For those who are familiar with SAP applications such as S/4 HANA and SAP ECC (Central Component), this will all be very elementary in nature. In the security world, authentication and authorization are two terms that get tossed around very frequently. Authorizations are especially useful when controlling access at the application level. They are responsible for controlling the various functions that a user can execute. User’s can also be authorized to view, change, enter, and delete data. While the underlying concept of the authorizing principle may seem trivial, there are numerous challenges that come into play during authorization implementations. Security compliances, enterprise restrictions, and high costs often times deter organizations from implementing best practices in their security architecture. However, at the end of the day, the importance of a secure access control framework cannot be stressed enough. Roles and authorizations are what enable users to execute transactions in SAP in a secure manner.
Roles
Single roles can be derived from their respective organizational values into derived roles. From a technical viewpoint, derived roles are also single roles that have inherited authorization characteristics from a separate “master” role. A collection of single and derived roles is called a composite role. In any case, once a role gets generated with at least a single authorization object, the system will naturally generate an authorization profile for that role.

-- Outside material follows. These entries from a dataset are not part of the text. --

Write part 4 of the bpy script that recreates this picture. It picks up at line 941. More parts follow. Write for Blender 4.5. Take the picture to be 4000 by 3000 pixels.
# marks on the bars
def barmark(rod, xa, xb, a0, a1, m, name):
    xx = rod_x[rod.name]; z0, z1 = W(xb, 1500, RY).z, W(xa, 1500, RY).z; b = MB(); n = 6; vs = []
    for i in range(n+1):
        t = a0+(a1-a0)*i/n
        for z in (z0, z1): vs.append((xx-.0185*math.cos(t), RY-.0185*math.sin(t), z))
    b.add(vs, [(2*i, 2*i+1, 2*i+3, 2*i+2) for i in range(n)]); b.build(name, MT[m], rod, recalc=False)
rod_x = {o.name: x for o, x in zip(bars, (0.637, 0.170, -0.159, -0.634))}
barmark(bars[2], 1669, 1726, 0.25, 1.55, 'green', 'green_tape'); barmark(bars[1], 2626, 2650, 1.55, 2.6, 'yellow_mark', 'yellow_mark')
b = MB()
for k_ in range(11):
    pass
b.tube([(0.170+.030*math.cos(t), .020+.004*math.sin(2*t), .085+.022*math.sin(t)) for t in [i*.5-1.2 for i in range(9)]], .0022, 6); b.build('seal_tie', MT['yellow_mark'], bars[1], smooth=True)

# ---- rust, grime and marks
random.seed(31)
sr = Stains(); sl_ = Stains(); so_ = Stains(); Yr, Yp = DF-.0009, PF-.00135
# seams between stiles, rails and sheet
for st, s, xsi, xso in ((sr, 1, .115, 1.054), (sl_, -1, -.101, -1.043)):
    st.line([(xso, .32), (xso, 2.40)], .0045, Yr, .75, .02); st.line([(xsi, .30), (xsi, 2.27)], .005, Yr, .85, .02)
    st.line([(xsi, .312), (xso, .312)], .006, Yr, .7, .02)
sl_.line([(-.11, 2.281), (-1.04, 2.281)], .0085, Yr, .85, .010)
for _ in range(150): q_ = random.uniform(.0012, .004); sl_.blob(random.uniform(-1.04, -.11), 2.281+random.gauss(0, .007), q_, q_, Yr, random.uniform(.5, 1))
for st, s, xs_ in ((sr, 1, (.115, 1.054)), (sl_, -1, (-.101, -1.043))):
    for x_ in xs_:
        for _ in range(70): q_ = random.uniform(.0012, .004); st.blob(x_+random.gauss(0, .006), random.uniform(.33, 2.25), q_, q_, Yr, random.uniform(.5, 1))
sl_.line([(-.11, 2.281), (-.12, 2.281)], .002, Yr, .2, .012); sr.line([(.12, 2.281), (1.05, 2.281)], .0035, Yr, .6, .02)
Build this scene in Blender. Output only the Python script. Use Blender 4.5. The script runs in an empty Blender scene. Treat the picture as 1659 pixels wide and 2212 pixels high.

- Single Roles – Single roles are derivable from their respective organizational values. Usually when single roles are discussed amongst professionals, the primary reference point is given to a job or position based role design. When this is the case, all required authorizations for a user’s job/position are contained in the single role. However, there are examples where many single role designs lack some or even all of a user’s required authorizations. This is typically the case when a basic authorization role that includes transactions and authorizations that are uniform for all users. Similarly, there will be users who will possess extra privileges in their authorization permissions.
- Derived Roles – There are a number of differences between single and derived roles. For starters, derived roles are composed of a “master” role and additional “child” roles that are each unique from the “master” and each other only in their organizational values. This approach does come with a number of limitations however. For example, if a user attempts to promote non-organizational fields to organizational fields, the user must ensure that the values be the same within one role. To put it simply, it’s not advisable to use different non-organizational fields in tandem with derived roles since the values across all the child roles will be the same as the “master” role. As a result, all objects will be effected.
- Composite Roles – The most versatile role type in SAP is the composite role. Composite roles are a collection of single roles that are capable of being grouped into a common composite role menu. The versatility results in users being able to indirectly assign multiple single roles to a user by assigning only the specific composite role that contains the single roles. Composite roles are heavily leveraged by SAP customers because they drastically reduce the single roles count that are directly assigned to users. In a nutshell, a composite role can really be thought of as a package of single roles that can guide a task-level single role.